BRIEF: How does the data below read from its first line through the line containing "44, 0)], 0.6)"? Print those lines exactly.

DATA SECTION:
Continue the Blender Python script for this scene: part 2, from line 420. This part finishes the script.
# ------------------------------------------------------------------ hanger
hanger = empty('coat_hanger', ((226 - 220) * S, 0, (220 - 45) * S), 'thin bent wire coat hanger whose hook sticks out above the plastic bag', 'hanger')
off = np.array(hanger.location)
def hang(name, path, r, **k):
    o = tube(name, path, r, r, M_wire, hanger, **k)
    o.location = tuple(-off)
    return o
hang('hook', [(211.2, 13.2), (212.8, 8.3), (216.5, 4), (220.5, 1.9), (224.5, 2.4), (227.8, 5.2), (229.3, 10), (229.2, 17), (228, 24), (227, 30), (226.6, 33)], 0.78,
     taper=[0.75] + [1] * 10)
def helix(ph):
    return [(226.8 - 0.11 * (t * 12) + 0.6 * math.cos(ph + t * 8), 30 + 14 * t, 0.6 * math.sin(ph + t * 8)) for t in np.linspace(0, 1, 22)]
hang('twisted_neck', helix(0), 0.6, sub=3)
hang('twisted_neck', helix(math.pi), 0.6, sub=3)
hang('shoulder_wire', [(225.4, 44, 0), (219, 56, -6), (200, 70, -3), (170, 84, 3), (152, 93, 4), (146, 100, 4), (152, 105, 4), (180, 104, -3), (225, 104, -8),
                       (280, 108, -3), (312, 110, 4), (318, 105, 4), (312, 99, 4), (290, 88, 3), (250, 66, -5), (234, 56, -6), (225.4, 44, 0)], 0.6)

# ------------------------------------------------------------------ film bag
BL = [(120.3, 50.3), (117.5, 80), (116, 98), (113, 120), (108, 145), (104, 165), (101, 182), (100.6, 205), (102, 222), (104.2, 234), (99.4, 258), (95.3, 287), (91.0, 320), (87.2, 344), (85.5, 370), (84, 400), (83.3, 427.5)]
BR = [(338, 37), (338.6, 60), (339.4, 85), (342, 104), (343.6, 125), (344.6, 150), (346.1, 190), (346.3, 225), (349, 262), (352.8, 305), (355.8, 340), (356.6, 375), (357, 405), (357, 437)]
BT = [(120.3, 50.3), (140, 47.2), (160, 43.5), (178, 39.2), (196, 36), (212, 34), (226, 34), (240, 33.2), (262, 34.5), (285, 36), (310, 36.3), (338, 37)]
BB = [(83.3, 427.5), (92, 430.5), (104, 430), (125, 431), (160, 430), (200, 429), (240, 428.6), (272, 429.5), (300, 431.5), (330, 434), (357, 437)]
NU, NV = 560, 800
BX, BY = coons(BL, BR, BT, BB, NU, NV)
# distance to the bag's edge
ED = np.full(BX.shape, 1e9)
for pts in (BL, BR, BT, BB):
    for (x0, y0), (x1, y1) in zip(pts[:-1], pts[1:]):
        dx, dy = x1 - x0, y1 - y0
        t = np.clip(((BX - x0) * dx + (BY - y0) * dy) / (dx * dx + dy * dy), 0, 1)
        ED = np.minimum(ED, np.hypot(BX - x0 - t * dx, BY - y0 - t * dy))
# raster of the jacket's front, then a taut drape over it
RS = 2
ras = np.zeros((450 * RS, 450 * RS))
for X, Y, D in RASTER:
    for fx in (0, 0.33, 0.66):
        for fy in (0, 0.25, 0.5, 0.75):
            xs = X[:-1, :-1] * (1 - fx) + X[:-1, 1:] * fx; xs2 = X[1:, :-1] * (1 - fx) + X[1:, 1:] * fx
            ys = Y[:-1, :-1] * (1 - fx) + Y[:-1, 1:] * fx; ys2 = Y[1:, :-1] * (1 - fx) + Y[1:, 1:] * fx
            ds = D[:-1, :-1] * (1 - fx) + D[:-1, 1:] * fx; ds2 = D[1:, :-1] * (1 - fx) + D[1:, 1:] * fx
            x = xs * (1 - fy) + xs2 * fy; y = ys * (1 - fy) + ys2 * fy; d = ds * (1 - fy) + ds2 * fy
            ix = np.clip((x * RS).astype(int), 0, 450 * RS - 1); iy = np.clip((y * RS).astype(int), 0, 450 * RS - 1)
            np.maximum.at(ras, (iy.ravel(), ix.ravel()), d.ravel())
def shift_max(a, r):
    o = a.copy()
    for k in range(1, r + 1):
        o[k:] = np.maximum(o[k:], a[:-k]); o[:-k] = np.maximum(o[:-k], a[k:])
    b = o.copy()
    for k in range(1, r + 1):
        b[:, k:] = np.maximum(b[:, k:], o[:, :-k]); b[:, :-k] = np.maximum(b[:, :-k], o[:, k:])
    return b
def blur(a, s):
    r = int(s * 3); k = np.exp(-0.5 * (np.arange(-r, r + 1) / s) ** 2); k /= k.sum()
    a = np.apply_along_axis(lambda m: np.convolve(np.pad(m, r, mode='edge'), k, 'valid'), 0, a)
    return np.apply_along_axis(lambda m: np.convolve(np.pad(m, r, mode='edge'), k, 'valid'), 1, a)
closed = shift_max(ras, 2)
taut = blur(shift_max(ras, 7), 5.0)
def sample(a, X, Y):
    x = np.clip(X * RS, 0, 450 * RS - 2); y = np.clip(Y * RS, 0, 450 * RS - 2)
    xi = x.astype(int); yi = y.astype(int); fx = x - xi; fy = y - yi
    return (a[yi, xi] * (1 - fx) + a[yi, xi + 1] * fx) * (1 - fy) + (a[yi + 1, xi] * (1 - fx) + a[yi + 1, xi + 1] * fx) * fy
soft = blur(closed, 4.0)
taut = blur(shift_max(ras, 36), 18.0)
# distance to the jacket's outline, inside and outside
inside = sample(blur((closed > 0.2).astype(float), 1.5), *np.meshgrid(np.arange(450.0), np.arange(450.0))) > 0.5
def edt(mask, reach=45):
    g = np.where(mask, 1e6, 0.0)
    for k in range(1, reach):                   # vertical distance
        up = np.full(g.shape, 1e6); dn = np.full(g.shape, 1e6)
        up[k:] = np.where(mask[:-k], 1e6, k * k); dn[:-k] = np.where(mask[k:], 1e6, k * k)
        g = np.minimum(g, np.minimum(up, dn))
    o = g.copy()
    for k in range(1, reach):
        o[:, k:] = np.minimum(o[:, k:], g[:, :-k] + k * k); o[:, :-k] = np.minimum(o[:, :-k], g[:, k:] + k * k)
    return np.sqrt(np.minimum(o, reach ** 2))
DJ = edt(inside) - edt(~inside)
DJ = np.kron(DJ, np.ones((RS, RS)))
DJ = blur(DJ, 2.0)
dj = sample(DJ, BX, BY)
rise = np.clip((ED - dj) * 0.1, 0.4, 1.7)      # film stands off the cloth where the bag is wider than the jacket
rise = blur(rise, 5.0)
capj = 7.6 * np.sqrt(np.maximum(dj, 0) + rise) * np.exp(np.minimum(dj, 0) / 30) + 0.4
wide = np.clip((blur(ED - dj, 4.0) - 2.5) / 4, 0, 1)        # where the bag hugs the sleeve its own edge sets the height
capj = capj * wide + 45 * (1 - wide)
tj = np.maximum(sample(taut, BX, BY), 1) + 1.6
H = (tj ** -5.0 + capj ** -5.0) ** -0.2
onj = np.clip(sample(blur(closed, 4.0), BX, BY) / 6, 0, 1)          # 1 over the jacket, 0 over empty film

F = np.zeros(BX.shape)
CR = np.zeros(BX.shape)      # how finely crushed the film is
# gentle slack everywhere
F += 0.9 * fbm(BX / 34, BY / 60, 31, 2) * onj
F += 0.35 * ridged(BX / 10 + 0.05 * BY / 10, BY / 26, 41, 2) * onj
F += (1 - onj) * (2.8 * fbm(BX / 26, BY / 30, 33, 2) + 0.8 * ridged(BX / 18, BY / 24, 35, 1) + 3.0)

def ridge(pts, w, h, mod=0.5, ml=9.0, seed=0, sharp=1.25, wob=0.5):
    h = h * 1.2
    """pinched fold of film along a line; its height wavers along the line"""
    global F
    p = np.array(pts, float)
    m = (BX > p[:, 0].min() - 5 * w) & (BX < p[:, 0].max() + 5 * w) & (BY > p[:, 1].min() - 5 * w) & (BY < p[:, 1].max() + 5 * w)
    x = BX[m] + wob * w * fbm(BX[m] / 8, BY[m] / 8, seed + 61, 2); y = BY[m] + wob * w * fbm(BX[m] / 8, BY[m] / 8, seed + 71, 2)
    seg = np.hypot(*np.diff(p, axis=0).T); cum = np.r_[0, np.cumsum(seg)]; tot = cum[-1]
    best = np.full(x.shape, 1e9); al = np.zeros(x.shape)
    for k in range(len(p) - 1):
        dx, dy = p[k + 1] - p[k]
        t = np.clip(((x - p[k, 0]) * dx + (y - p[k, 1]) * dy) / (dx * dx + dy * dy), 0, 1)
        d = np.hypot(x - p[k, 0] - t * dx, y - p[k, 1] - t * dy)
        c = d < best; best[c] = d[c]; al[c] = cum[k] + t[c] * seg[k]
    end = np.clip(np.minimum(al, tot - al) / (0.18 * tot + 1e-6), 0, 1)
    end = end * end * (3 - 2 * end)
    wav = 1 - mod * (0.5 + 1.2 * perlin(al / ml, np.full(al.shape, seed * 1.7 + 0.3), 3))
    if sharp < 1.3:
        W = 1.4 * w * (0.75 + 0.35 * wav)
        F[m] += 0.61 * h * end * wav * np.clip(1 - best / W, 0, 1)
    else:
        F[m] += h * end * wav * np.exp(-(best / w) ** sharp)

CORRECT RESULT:
Continue the Blender Python script for this scene: part 2, from line 420. This part finishes the script.
# ------------------------------------------------------------------ hanger
hanger = empty('coat_hanger', ((226 - 220) * S, 0, (220 - 45) * S), 'thin bent wire coat hanger whose hook sticks out above the plastic bag', 'hanger')
off = np.array(hanger.location)
def hang(name, path, r, **k):
    o = tube(name, path, r, r, M_wire, hanger, **k)
    o.location = tuple(-off)
    return o
hang('hook', [(211.2, 13.2), (212.8, 8.3), (216.5, 4), (220.5, 1.9), (224.5, 2.4), (227.8, 5.2), (229.3, 10), (229.2, 17), (228, 24), (227, 30), (226.6, 33)], 0.78,
     taper=[0.75] + [1] * 10)
def helix(ph):
    return [(226.8 - 0.11 * (t * 12) + 0.6 * math.cos(ph + t * 8), 30 + 14 * t, 0.6 * math.sin(ph + t * 8)) for t in np.linspace(0, 1, 22)]
hang('twisted_neck', helix(0), 0.6, sub=3)
hang('twisted_neck', helix(math.pi), 0.6, sub=3)
hang('shoulder_wire', [(225.4, 44, 0), (219, 56, -6), (200, 70, -3), (170, 84, 3), (152, 93, 4), (146, 100, 4), (152, 105, 4), (180, 104, -3), (225, 104, -8),
                       (280, 108, -3), (312, 110, 4), (318, 105, 4), (312, 99, 4), (290, 88, 3), (250, 66, -5), (234, 56, -6), (225.4, 44, 0)], 0.6)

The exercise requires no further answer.